Not one to mince words, Jeff Lewis put it bluntly to a ballroom-full of industry practitioners at the NRMLA Annual Meeting in November when he urged them to fairly offer the new HECM Saver to customers. The senior managing director, Guggenheim Partners and chairman of the board of Generation Mortgage Company, warned in staccato cadence:

“If we create Savers that are just springboards into future Standards that are excessively fast. If we put people into fixed who could have used the Saver. If we don’t tell people about the options that are available to them because of what suits us, we are going to damage the industry for a long time. If we don’t educate them, then we are doing them and us a disservice,” Lewis warned.
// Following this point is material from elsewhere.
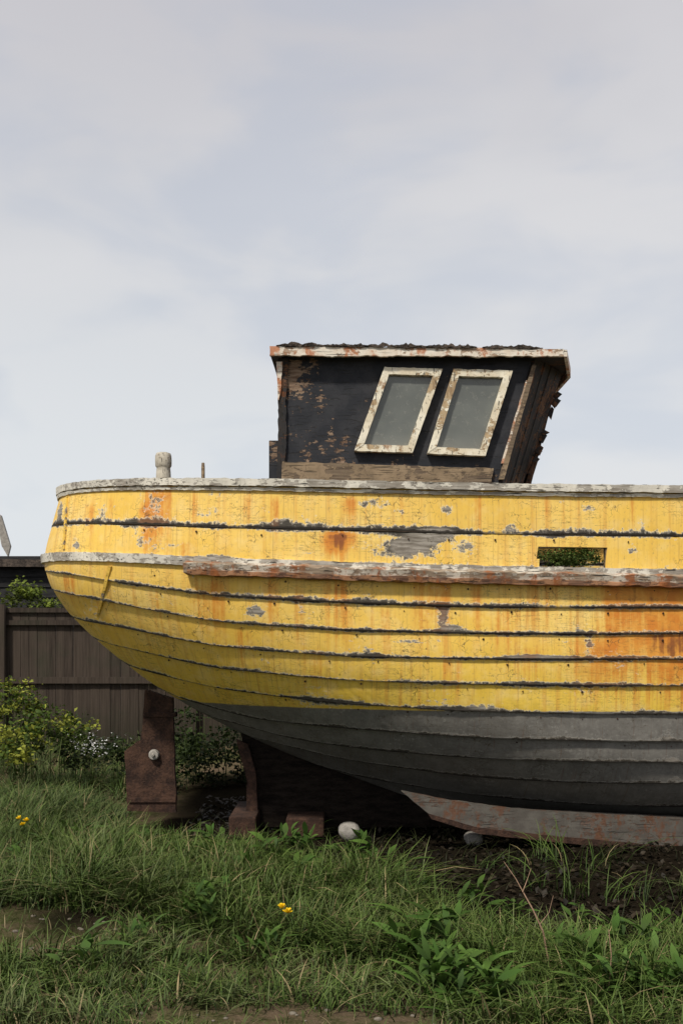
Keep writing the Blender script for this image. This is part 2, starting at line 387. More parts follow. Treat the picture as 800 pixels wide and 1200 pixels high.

Some audience members clapped, others sat on their hands wondering whether they would be the new bad guys. Michael Gruley of 1st Financial Reverse Mortgages agreed with the recommendation, but with a qualification. “As an industry, it is our duty to promote the virtues of the HECM Saver equally with all other HECM options, because it is simply the right thing to do for our clients and our industry as a whole. Beyond that, it is up to consumers to decide what solution makes the most sense for them.”

FHA designed HECM Saver as a second, initial mortgage insurance premium (MIP) option for the purpose of lowering upfront loan closing costs, for mortgagors who want to borrow a smaller amount than what would be available with a HECM Standard.

Angella Conrard, reverse mortgage advisor with the Orange County, Calif. National Aging in Place Council, was more doubtful of Lewis’ contention. “I do not think we will ruin the market [by not offering Savers], but I think that a regulation saying we need to offer all – or at least a certain variety of – options that are at our disposal, is fair, for the context that we are currently in.”

Self-described as “not one for many regulations that inhibit a market or free choice,” Conrard prefers regulations that “support education and freedom of choice and market. This supports the consumer and the industry,” she explains, adding that “it would be unfortunate to see our industry regulated to the point of impairment” and that some of her “more sophisticated clients become a little disgruntled” with having to go through the extensive, new counseling protocols. “But, I remind them,” Conrard reports, “that less than 25 percent of Americans have any kind of education in this area and that this is a good regulation for everybody.”